The “Make It Right” project is being located in the city’s historic Lower 9th Ward in one of its most devastated neighborhoods. The area is situated directly adjacent to the breach in the Industrial Canal levee, where a barge exacerbated devastation as it plowed through the levee, sweeping Lower 9th Ward homes in its path off of their foundations.
The New Orleans Office of Recovery Management has established two priority rebuilding zones for the city in the Lower 9th Ward. The Make It Right target area intersects one of those zones, which represents the potential for returning schools, community resources and additional neighborhoods.
A team of 14 local, national and international world-renowned architecture firms specializing in innovative, ecologically responsible design have been assembled for the project.
The core team for Make It Right includes:
- William McDonough + Partners, a world leader in environmental architecture
- Cherokee Gives Back Foundation, the nonprofit arm of Cherokee, a firm that specializes in remediation and sustainable redevelopment of environmental impaired properties
- Graft, an international architecture firm
- Trevor Neilson and Nina Killeen, advisors to the Jolie-Pitt Foundation
Twelve house types will be built on 14 square blocks, and Pitt said he expects the foundations to be in place by the end of next summer. The construction will unfold through a dramatic "Pink Project" that in its initial phase has covered the area with housing forms draped in pink tarps.
Click here to visit the Make It Right Web site. Donations of $150,000 can be made to support the construction of an entire house.
“I mean, this is really an adopt-a-house campaign,” Pitt said in an interview with NBC’s “Today” show. “I’m asking for foundations, for high-net-worth individuals, for church groups, for corporations to come in and adopt a house — basically $150,000 will get a family back in their home.”
Donations can be made in any amount.

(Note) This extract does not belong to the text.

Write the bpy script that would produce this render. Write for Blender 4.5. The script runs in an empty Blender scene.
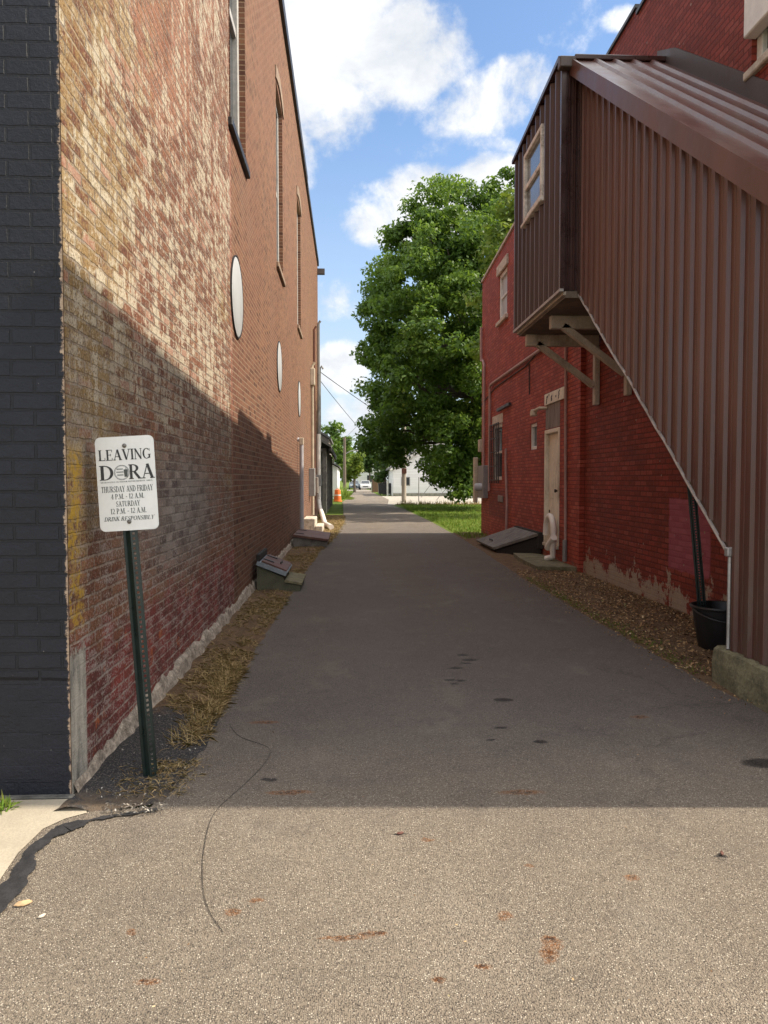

Contributors also have the opportunity to buy specific items for the house, including:
- Rooftop photovoltaic panels, $25,000
- A back-up generator, $5,000
- Certification to green building standards, including those of NAHB, $2,500
- Non-invasive, low-maintenance landscaping, $2,500
- A tankless water heater, $1,500
- An Energy-Star rated refrigerator, $1,500, and washing machine, $1,000
- Efficient compact fluorescent and LED bulbs in all light fixtures, $500
- A bedroom ceiling fan, $200
- One gallon of paint with low VOCs (volatile organic compounds), $25
Pitt hopes that the project will provide a catalyst for recovery and redevelopment throughout the Lower 9th Ward and across the city of New Orleans.